→ DIRECTIONS FOR THIS TASK
In this exercise, reproduce all the entries that follow exactly.

→ DATASET
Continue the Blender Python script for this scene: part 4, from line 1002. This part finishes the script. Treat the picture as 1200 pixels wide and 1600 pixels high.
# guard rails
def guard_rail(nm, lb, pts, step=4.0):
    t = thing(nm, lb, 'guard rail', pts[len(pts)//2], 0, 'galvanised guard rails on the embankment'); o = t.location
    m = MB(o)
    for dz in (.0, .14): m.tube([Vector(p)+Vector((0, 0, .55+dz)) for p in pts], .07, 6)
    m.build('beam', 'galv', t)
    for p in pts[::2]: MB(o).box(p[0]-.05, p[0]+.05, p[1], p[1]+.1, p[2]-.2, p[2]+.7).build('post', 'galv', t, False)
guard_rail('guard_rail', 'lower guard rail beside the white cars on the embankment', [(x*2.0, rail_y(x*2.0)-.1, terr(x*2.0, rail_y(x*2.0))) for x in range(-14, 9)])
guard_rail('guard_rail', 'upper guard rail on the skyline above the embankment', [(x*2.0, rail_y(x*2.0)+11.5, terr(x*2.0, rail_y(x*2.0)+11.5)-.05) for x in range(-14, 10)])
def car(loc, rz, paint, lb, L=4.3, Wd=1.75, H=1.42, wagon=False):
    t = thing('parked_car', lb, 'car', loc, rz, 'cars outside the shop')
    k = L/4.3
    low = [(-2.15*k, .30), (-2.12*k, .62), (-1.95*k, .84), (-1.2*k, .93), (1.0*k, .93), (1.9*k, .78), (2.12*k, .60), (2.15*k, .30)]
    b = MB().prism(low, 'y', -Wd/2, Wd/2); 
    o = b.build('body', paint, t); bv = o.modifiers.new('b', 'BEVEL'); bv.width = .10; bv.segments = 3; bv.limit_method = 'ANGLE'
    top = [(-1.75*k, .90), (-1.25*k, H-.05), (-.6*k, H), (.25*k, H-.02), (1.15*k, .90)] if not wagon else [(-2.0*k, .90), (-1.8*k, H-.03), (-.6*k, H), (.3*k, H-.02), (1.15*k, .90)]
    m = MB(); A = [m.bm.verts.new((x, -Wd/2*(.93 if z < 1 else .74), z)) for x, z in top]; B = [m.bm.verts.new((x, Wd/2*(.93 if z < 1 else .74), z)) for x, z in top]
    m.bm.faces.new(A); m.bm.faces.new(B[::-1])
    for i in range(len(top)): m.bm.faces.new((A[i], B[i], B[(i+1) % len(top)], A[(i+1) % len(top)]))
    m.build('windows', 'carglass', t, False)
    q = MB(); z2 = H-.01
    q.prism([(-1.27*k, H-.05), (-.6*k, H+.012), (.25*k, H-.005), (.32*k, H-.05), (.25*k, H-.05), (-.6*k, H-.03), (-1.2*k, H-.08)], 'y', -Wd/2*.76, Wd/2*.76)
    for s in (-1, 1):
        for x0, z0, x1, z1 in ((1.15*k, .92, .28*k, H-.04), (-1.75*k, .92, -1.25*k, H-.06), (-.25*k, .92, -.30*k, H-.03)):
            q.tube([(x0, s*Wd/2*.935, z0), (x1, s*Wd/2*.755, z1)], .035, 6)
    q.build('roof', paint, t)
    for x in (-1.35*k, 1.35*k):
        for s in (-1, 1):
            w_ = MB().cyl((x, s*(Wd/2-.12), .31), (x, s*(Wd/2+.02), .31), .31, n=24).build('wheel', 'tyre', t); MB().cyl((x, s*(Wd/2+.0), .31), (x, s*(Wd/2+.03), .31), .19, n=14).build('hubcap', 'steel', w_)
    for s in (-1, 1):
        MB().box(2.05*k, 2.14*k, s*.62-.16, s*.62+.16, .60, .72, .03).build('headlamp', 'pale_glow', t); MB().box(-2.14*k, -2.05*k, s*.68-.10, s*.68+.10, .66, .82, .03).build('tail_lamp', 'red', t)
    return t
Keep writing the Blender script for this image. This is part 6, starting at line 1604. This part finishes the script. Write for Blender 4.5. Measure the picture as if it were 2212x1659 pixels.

→ EXPECTED ANSWER
Continue the Blender Python script for this scene: part 4, from line 1002. This part finishes the script. Treat the picture as 1200 pixels wide and 1600 pixels high.
# guard rails
def guard_rail(nm, lb, pts, step=4.0):
    t = thing(nm, lb, 'guard rail', pts[len(pts)//2], 0, 'galvanised guard rails on the embankment'); o = t.location
    m = MB(o)
    for dz in (.0, .14): m.tube([Vector(p)+Vector((0, 0, .55+dz)) for p in pts], .07, 6)
    m.build('beam', 'galv', t)
    for p in pts[::2]: MB(o).box(p[0]-.05, p[0]+.05, p[1], p[1]+.1, p[2]-.2, p[2]+.7).build('post', 'galv', t, False)
guard_rail('guard_rail', 'lower guard rail beside the white cars on the embankment', [(x*2.0, rail_y(x*2.0)-.1, terr(x*2.0, rail_y(x*2.0))) for x in range(-14, 9)])
guard_rail('guard_rail', 'upper guard rail on the skyline above the embankment', [(x*2.0, rail_y(x*2.0)+11.5, terr(x*2.0, rail_y(x*2.0)+11.5)-.05) for x in range(-14, 10)])
def car(loc, rz, paint, lb, L=4.3, Wd=1.75, H=1.42, wagon=False):
    t = thing('parked_car', lb, 'car', loc, rz, 'cars outside the shop')
    k = L/4.3
    low = [(-2.15*k, .30), (-2.12*k, .62), (-1.95*k, .84), (-1.2*k, .93), (1.0*k, .93), (1.9*k, .78), (2.12*k, .60), (2.15*k, .30)]
    b = MB().prism(low, 'y', -Wd/2, Wd/2); 
    o = b.build('body', paint, t); bv = o.modifiers.new('b', 'BEVEL'); bv.width = .10; bv.segments = 3; bv.limit_method = 'ANGLE'
    top = [(-1.75*k, .90), (-1.25*k, H-.05), (-.6*k, H), (.25*k, H-.02), (1.15*k, .90)] if not wagon else [(-2.0*k, .90), (-1.8*k, H-.03), (-.6*k, H), (.3*k, H-.02), (1.15*k, .90)]
    m = MB(); A = [m.bm.verts.new((x, -Wd/2*(.93 if z < 1 else .74), z)) for x, z in top]; B = [m.bm.verts.new((x, Wd/2*(.93 if z < 1 else .74), z)) for x, z in top]
    m.bm.faces.new(A); m.bm.faces.new(B[::-1])
    for i in range(len(top)): m.bm.faces.new((A[i], B[i], B[(i+1) % len(top)], A[(i+1) % len(top)]))
    m.build('windows', 'carglass', t, False)
    q = MB(); z2 = H-.01
    q.prism([(-1.27*k, H-.05), (-.6*k, H+.012), (.25*k, H-.005), (.32*k, H-.05), (.25*k, H-.05), (-.6*k, H-.03), (-1.2*k, H-.08)], 'y', -Wd/2*.76, Wd/2*.76)
    for s in (-1, 1):
        for x0, z0, x1, z1 in ((1.15*k, .92, .28*k, H-.04), (-1.75*k, .92, -1.25*k, H-.06), (-.25*k, .92, -.30*k, H-.03)):
            q.tube([(x0, s*Wd/2*.935, z0), (x1, s*Wd/2*.755, z1)], .035, 6)
    q.build('roof', paint, t)
    for x in (-1.35*k, 1.35*k):
        for s in (-1, 1):
            w_ = MB().cyl((x, s*(Wd/2-.12), .31), (x, s*(Wd/2+.02), .31), .31, n=24).build('wheel', 'tyre', t); MB().cyl((x, s*(Wd/2+.0), .31), (x, s*(Wd/2+.03), .31), .19, n=14).build('hubcap', 'steel', w_)
    for s in (-1, 1):
        MB().box(2.05*k, 2.14*k, s*.62-.16, s*.62+.16, .60, .72, .03).build('headlamp', 'pale_glow', t); MB().box(-2.14*k, -2.05*k, s*.68-.10, s*.68+.10, .66, .82, .03).build('tail_lamp', 'red', t)
    return t
Keep writing the Blender script for this image. This is part 6, starting at line 1604. This part finishes the script. Write for Blender 4.5. Measure the picture as if it were 2212x1659 pixels.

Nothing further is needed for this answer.